Some 41% of Hawaii County’s more than 127,000 registered voters had already voted by Friday, with 11 days to go before the Nov. 3 general election.
The county began ‘preprocessing’ ballots Saturday. Ballots mailed in or deposited at sites around the island are run through a massive machine that checks the thickness to ensure they contain ballots, slices them open, time- and date-stamps them, verifies signatures and sorts them by precinct.
Elections Division workers then transfer the sorted ballot envelopes to bins, where they’re parked in locked cages until they make the trip to the counting center, where another machine reads and tallies the votes. Two officials sign and record the seal number on a seal certification form securing the ballots.
The preliminary vote counts are secured inside the counting machines and votes will be added to them through Election Day.
“No report gets printed,” county Elections Division Administrator Pat Nakamoto said Friday. “We’re not going to find out any results until Election Day.”
Hawaii County’s turnout tracks the statewide average. As of Thursday, the state had received more than 344,000 ballots, a 41.4% turnout, said Nedielyn Bueno with the state Office of Elections. In comparison, the 2016 presidential election had a total turnout of 58% at both the state and county level.
The state and county are offering multiple ways to vote in the state’s first al-mail general election.
If you plan to mail your ballot back, do so by Tuesday at the latest, to ensure it reaches the Elections Division on time. The ballot has to be received — not postmarked — by 7 p.m. Nov. 3.
Ballots can also be dropped off at boxes — called “places of deposit” in the law — through Election Day. Ballots are collected daily. Drop boxes are located at the Hawaii County building in Hilo, Naalehu police station, Pahoa police station, Rodney Yano Hall in Captain Cook, Waimea police station, North Kohala police station, Laupahoehoe police station and the West Hawaii Civic Center.
Ballots can be taken to a voter service center, where people can also register to vote, exchange spoiled ballots for fresh ones and vote in person using equipment that is physically accessible to eligible voters with disabilities and elderly voters. There are two voter service centers on the Big Island: Aupuni Center in Hilo and the West Hawaii Civic Center in Kailua-Kona, open 8 a.m. to 4:30 p.m., and 7 a.m. to 7 p.m. Nov. 3, Election Day.
You can check to see if your ballot has been received by logging in at https://ballotstatus.hawaii.gov.
Recent reports on social media about people receiving ballots in the mail addressed to someone who doesn’t live there, or even someone who died, isn’t a cause for alarm, Nakamoto said.
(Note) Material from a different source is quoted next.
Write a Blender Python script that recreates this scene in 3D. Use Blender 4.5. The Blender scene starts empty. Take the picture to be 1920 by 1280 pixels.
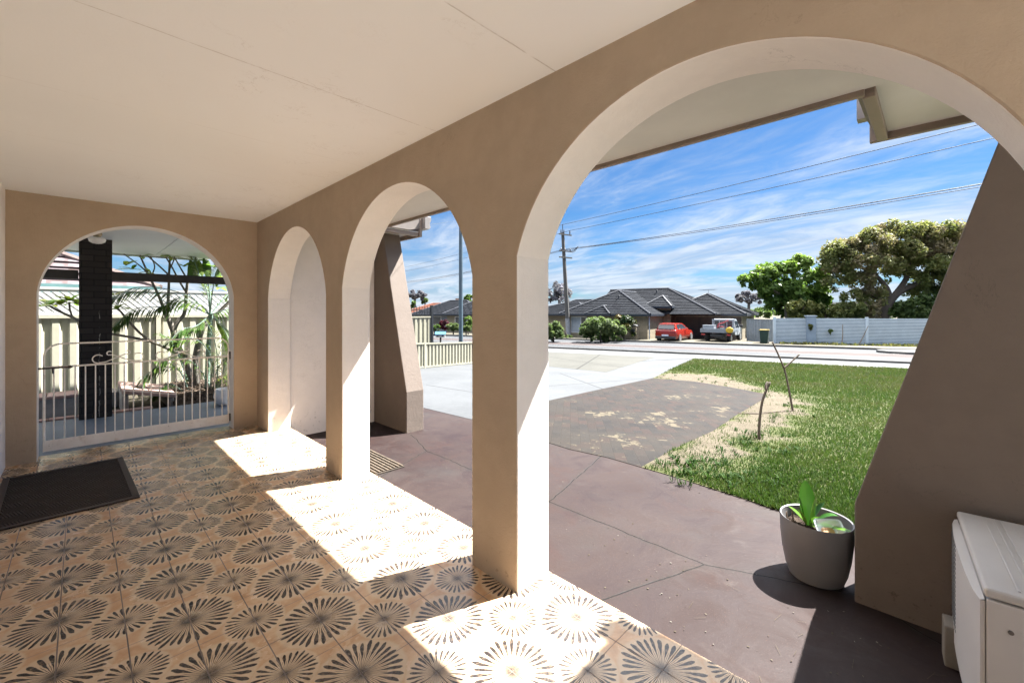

The voter registration list is not made up from scratch each election, but is added to and purged as people join the rolls, die, move away or commit felonies.
The state Department of Health notifies the county elections offices when someone dies in state, but out-of-state deaths may not be caught. The Post Office is supposed to return undeliverable ballots to the elections offices so they can purge names from their rolls, but that doesn’t always happen. People who receive someone else’s mail, whether it’s a ballot or something else, should return it to the post office.
“We will accept only one ballot in the system,” Nakamoto said. “The system won’t accept any more.”
Email Nancy Cook Lauer at ncook-lauer [at] westhawaiitoday.com.
The bottom line, though, Nakamoto said, aren’t the ballots that are sent out. They’re the ballots that are submitted to the Elections Division. Without a valid signature, they won’t be counted. And if someone has already voted, any subsequent ballots won’t be counted, she said.